Now 60, he has been secretary-general for five years after a series of highly publicised archaeological successes in the wake of a Fulbright scholarship and a PhD at the University of Pennsylvania in Philadelphia. He has a string of honorary degrees – and a reputation for controversy. One British archaeologist has been barred from Egypt for announcing a theoretical discovery before clearing it with the SCA; two French scientists were refused permission to work because they were considered “amateurs”.
It is conservation that is at the forefront. Though the SCA has some 300 conservators throughout the country, 20 of them in the Egyptian Museum itself, they are sent to museums and international organisations the world over for specialist training and those costs must be met on top of updating their facilities and equipment.
“The money we gain from Tutankhamun goes to the benefit of objects in the field, storerooms and museums,” Mahgoub says. “We are in very great need of enormous amounts of money to cover the needs of protection of this national heritage.”
Hawass has recently introduced a vast research, documentation and training programme to prepare Egyptian fieldwork experts. “The excavation schools have 250 young people.
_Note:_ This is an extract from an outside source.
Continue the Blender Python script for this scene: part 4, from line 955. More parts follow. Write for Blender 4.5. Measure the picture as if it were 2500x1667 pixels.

In the future, when they excavate, they will do good work, as wrong excavation can destroy history.”
He is well known as an excavator, and is still involved with the village of the pyramid builders at Giza, as well as working in the Valley of the Golden Mummies in Bahriya Oasis. Important conservation projects include Islamic, Coptic and Jewish monuments in Old Cairo, the Temple of Hibis in Kharga Oasis, and churches and mosques outside Cairo.
“All archaeology is destruction” – that was the great adage that the late Mortimer Wheeler used to shock his students. There is much truth in it: what is revealed lies below later remains that have to be removed, and what is revealed loses its protective cocoon of perhaps thousands of years of surrounding soil or sand.
Zahi Hawass and his colleagues in Egypt are battling hard to overcome the adage. This exhibition is designed to help them.